Sorry chaiwalah, that's all the time we have!

Sorry chaiwalah, that's all the time we have!

Here’s something I’ve noticed: when a movie clocks in at precisely 120 minutes, like Slumdog Millionaire, there’s probably a reason. Sure enough, I found an interview with Danny Boyle in which he says, “We had to cut to get the film down to exactly 2 hours.”

This is not uncommon. Hollywood has become convinced over the years that two hours is the point of diminishing returns. Longer than that, production costs go up, theaters can squeeze in fewer showings, and audiences start to shy away. So studios often insist that directors pare their movies down, no matter what.

David Lynch’s first cut of Blue Velvet was over four hours. The finished product was exactly one frame under two hours (the poor guy had the same two hour limit for the Twin Peaks movie).

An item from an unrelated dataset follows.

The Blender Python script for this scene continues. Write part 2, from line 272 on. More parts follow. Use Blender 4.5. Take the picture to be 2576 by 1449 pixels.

The director John Sayles actually encouraged his actors to speak faster in Eight Men Out, so he could squeeze the story into 120 minutes.

Hulk SMASH puny two hour running time!! Also Jeremy, apparently!!

Writer/director Richard Kelley publicly complained that Donnie Darko had been “compromised” in trying to make it less than two hours long. Edward Norton did more than complain – when Marvel insisted on cutting The Incredible Hulk down to the magic two hour mark, he refused to do any publicity for the film beyond the bare minimum. (Boyle himself actually dealt with a two hour limit once before, with The Beach.)

And some of the greatest films ever made narrowly escaped being chopped down to two hours. MGM wanted 15 minutes taken out of North By Northwest to get it down to 120 minutes. (Luckily, Hitchcock had final cut.) And believe it or not, New Line had a clause in Peter Jackson’s contract which gave them the right to demand a two hour cut of Fellowship of the Ring. In an astounding case of a studio making the right decision, they let Jackson go way way way longer than that.

So what Slumdog scenes got left on the cutting room floor? Well, Boyle says:

There’s some wonderful stuff with the show host going to the police station and the police commissioner who’s very funny, but it was just confusing and too long, so I just cut it…

We did have an extra question, actually. We cut it for many reasons. One was for length. The other was because it was slightly confusing. You’ll have to watch the DVD to see it. It was a question about a British architect, Frederick Stevens, and what monument in India did he build. The options were: Taj Mahal, Howrah Bridge, India Gate or VT Station. That’s why at the end of the film, Jamal rather bizarrely sat on the statue of that British architect.

Of course, necessity is the mother of invention, and it’s totally possible that Slumdog is a better movie at 120 minutes than it would have been at 140. When Peter Jackson made King Kong, he was so determined not to cut a single thing that he put up $32 million of his own money. And even though I really like the movie, I thought it didn’t have to be 188 minutes. Sometimes, having to think long and hard about what to cut is a good thing.